• **BRIEF**: Without the pictures, please reproduce only the lines from the one with "What Blender Python" through the one with "from mathutils import Matrix, Vector, noise", both included.

::::::::::

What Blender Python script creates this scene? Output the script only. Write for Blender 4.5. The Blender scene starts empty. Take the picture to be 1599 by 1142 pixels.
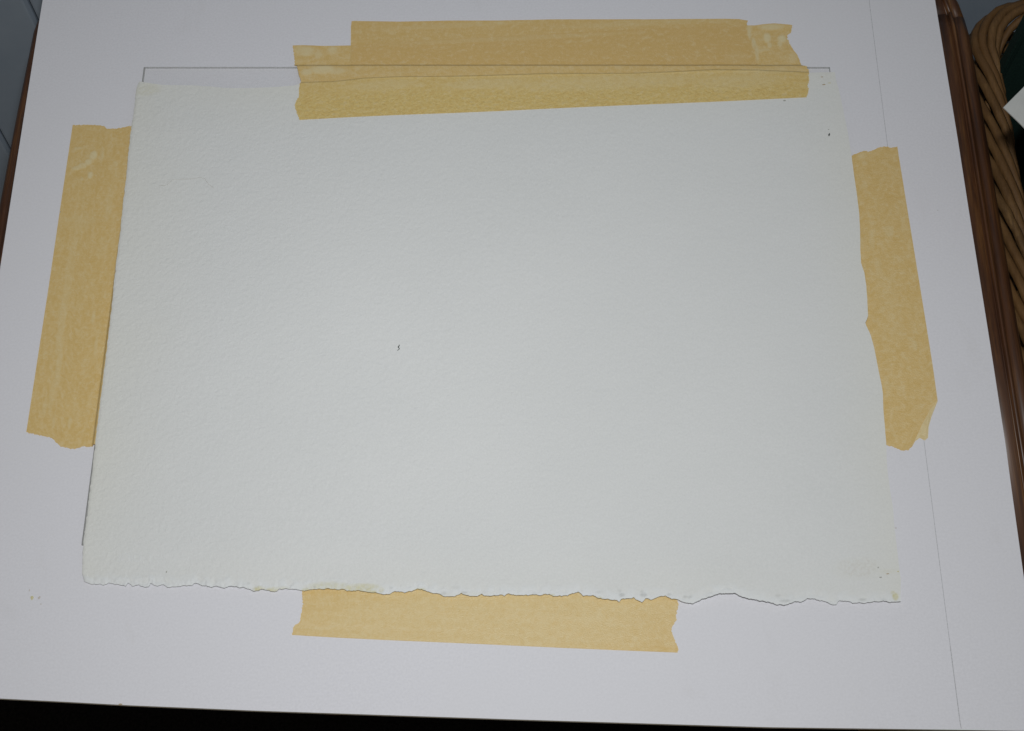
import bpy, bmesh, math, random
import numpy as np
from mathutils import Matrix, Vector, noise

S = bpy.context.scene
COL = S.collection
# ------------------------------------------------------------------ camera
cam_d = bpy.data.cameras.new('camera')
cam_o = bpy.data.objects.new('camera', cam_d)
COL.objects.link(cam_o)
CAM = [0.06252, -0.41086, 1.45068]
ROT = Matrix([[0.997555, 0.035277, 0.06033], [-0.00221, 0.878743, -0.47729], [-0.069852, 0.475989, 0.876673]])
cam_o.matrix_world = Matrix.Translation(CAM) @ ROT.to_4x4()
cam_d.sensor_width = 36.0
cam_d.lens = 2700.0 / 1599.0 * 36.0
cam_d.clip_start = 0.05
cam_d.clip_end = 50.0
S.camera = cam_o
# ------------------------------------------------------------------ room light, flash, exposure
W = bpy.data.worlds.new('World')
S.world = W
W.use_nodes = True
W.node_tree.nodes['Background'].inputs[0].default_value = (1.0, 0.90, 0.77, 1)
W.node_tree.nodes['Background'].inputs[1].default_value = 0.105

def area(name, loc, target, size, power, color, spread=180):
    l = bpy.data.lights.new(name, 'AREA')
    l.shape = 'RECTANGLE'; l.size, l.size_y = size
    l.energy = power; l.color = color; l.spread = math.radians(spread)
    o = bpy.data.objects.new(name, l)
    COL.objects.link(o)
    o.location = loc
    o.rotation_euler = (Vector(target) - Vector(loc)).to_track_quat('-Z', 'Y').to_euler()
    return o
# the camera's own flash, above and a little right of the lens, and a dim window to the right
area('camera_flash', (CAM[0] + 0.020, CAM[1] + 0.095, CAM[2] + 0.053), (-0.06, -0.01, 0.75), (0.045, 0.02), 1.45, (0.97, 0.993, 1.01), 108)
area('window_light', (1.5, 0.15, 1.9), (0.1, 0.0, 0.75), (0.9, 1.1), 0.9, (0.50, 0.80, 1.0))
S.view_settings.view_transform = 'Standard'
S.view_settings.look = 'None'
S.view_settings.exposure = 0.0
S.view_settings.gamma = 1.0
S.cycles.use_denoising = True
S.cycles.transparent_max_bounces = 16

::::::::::

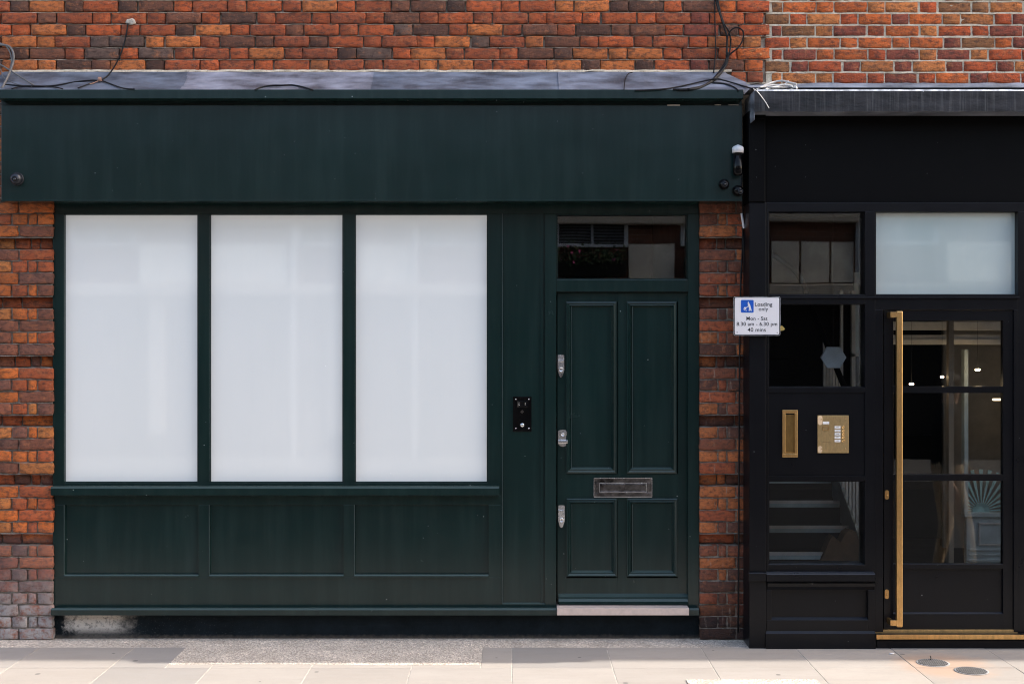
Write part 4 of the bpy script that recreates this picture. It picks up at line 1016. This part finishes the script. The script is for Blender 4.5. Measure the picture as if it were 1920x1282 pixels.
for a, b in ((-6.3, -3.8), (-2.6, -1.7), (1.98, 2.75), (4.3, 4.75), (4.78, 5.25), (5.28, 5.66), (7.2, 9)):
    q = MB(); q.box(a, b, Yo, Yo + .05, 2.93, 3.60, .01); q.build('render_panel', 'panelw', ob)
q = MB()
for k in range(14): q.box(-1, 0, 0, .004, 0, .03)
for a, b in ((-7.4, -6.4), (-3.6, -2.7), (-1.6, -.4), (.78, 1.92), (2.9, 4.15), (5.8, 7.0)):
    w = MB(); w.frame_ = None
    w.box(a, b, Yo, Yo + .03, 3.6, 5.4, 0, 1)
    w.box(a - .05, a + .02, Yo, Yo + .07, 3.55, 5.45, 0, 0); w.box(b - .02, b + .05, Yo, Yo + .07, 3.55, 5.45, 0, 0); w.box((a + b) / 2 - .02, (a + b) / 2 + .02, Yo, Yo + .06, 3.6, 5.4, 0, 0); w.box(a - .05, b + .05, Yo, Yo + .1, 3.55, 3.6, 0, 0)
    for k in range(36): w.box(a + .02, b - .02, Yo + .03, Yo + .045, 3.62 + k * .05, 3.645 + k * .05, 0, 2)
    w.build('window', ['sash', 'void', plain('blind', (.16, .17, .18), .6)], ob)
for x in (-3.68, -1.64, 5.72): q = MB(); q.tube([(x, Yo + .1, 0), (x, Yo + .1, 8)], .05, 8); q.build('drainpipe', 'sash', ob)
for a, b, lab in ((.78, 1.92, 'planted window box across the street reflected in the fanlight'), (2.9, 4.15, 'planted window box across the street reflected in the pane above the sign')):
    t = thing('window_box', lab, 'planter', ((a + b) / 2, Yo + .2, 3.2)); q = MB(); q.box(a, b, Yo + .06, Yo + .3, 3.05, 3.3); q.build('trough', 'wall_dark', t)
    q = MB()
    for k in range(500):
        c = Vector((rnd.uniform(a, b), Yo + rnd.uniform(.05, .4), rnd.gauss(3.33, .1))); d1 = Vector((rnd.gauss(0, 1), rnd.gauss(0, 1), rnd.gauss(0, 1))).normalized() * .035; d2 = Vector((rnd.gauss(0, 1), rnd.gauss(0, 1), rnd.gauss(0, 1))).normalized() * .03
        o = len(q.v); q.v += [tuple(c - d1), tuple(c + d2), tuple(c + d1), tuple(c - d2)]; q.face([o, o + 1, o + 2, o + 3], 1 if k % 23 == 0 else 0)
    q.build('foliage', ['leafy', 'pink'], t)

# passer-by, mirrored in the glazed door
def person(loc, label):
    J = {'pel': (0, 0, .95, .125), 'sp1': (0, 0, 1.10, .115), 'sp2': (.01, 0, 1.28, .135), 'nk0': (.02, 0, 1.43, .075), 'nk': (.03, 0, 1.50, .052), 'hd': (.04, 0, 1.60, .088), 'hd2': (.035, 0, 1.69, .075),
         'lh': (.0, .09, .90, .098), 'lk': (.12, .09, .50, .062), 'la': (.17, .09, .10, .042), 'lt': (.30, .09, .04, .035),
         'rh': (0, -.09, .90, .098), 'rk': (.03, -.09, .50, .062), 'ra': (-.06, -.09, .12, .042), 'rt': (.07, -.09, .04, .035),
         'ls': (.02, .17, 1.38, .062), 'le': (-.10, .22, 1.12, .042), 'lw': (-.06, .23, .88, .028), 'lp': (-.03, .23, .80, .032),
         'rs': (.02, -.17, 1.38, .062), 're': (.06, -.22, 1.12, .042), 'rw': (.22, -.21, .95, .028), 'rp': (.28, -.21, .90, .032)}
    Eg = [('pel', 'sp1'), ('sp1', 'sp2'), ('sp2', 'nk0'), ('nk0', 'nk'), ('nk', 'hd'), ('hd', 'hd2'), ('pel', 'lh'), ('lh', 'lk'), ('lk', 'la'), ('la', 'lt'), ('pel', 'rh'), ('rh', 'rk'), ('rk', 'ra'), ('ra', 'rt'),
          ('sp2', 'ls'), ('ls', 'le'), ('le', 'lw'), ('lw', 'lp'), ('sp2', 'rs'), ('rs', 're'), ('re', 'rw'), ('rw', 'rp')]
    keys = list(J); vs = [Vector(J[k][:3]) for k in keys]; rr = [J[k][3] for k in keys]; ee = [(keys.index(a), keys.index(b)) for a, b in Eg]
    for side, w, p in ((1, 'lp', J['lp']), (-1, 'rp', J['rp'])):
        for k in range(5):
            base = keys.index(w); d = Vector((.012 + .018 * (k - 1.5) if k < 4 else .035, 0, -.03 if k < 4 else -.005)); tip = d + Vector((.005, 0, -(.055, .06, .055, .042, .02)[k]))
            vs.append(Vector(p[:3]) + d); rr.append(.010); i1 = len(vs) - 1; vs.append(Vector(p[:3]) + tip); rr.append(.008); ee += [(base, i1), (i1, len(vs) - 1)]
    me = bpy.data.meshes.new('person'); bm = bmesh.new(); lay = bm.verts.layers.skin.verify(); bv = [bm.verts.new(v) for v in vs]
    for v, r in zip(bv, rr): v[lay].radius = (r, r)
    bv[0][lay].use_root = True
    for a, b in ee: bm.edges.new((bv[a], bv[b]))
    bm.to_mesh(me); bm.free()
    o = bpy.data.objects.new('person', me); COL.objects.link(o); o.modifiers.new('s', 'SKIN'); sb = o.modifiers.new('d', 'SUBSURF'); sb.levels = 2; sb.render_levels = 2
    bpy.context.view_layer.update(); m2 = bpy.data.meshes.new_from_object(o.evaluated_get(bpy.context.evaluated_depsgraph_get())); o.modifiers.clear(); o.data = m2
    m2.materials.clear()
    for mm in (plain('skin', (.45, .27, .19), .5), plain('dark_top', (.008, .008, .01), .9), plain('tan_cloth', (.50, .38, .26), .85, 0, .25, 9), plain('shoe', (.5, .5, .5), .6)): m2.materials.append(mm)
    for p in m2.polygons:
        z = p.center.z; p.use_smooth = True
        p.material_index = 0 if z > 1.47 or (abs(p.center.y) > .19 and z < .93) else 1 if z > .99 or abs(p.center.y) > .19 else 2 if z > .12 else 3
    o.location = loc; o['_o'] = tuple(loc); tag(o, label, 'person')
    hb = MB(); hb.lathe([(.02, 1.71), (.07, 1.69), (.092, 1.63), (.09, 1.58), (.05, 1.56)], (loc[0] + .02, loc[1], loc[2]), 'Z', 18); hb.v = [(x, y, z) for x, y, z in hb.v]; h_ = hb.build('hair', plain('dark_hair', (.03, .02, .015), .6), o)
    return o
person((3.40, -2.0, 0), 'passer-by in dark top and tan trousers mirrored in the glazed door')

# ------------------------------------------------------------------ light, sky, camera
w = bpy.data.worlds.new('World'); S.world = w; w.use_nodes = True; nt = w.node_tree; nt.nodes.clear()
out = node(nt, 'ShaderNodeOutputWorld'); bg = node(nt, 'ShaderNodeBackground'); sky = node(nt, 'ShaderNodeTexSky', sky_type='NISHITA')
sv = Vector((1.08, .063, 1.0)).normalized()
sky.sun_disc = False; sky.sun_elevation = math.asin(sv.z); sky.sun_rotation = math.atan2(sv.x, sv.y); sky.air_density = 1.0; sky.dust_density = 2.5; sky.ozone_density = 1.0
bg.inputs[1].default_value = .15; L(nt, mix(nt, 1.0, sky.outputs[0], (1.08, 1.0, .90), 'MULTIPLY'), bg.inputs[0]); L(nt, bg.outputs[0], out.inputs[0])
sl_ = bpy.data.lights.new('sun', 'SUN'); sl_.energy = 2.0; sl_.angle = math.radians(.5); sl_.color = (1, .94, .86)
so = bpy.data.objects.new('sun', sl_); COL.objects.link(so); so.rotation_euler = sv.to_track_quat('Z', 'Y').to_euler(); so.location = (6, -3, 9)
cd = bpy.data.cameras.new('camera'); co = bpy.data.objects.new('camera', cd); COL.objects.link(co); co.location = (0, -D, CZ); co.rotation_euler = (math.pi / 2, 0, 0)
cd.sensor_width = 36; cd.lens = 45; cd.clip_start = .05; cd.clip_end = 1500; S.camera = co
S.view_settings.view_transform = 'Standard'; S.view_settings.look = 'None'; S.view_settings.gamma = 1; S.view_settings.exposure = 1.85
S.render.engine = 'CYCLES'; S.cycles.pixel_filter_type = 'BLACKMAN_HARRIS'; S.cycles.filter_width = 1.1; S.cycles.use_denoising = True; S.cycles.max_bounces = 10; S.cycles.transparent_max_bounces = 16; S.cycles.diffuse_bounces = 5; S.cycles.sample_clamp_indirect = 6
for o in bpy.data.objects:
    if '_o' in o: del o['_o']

::::::::::

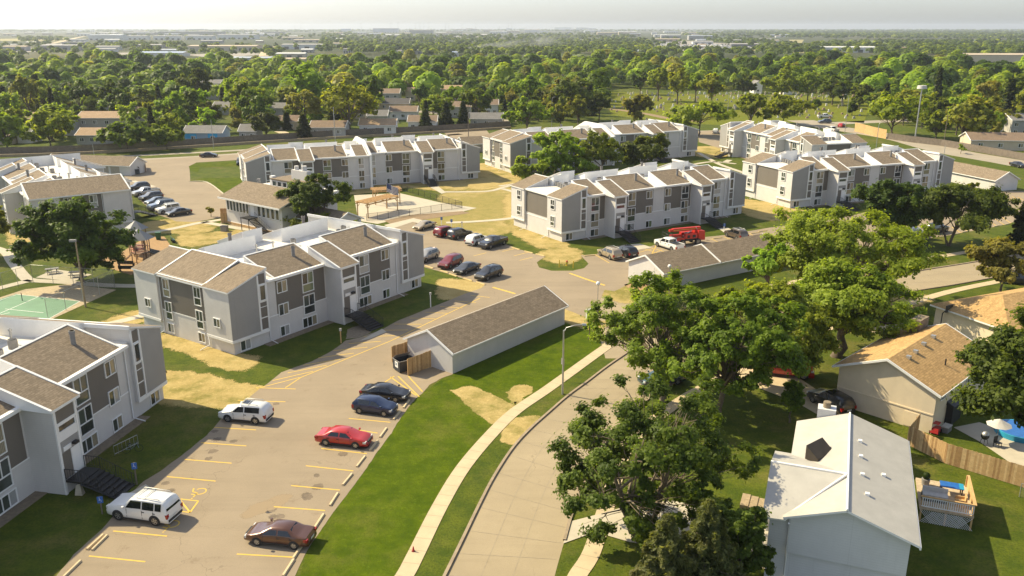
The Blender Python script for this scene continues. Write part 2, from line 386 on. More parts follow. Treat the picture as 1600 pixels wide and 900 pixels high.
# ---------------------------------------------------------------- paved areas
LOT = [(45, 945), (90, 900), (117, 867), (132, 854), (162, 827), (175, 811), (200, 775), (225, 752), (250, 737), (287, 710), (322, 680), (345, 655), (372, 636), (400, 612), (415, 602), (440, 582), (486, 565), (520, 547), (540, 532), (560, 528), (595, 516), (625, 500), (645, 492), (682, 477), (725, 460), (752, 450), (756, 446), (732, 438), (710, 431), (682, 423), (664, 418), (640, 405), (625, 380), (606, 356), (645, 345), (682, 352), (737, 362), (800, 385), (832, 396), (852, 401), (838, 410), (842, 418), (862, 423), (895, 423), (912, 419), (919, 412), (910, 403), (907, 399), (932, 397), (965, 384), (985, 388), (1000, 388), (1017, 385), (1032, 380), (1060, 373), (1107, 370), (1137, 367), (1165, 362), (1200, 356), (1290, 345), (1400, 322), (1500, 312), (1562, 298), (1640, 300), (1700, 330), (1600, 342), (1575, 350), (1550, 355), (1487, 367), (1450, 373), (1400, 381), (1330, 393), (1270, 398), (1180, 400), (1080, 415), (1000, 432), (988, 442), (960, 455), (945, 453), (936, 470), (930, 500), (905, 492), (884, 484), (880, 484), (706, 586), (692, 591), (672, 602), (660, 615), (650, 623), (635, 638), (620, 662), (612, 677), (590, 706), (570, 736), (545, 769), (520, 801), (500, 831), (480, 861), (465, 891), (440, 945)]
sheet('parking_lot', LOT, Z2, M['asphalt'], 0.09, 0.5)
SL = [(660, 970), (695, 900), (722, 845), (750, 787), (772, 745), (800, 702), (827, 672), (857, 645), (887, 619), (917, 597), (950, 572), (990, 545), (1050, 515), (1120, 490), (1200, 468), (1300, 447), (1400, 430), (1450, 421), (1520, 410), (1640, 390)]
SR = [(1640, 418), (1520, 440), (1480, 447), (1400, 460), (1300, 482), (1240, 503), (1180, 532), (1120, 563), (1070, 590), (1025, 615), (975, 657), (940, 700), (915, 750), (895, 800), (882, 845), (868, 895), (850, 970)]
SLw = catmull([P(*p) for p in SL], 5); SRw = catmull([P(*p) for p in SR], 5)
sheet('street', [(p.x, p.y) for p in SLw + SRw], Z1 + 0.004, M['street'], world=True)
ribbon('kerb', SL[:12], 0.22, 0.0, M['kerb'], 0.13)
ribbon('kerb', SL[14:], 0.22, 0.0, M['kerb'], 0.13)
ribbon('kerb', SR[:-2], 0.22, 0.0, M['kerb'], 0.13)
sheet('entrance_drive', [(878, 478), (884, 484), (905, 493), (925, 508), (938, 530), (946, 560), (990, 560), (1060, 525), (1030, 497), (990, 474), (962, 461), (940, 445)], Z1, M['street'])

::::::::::

• **OUTPUT FOR THIS EXERCISE**:
What Blender Python script creates this scene? Output the script only. Write for Blender 4.5. The Blender scene starts empty. Take the picture to be 1599 by 1142 pixels.
import bpy, bmesh, math, random
import numpy as np
from mathutils import Matrix, Vector, noise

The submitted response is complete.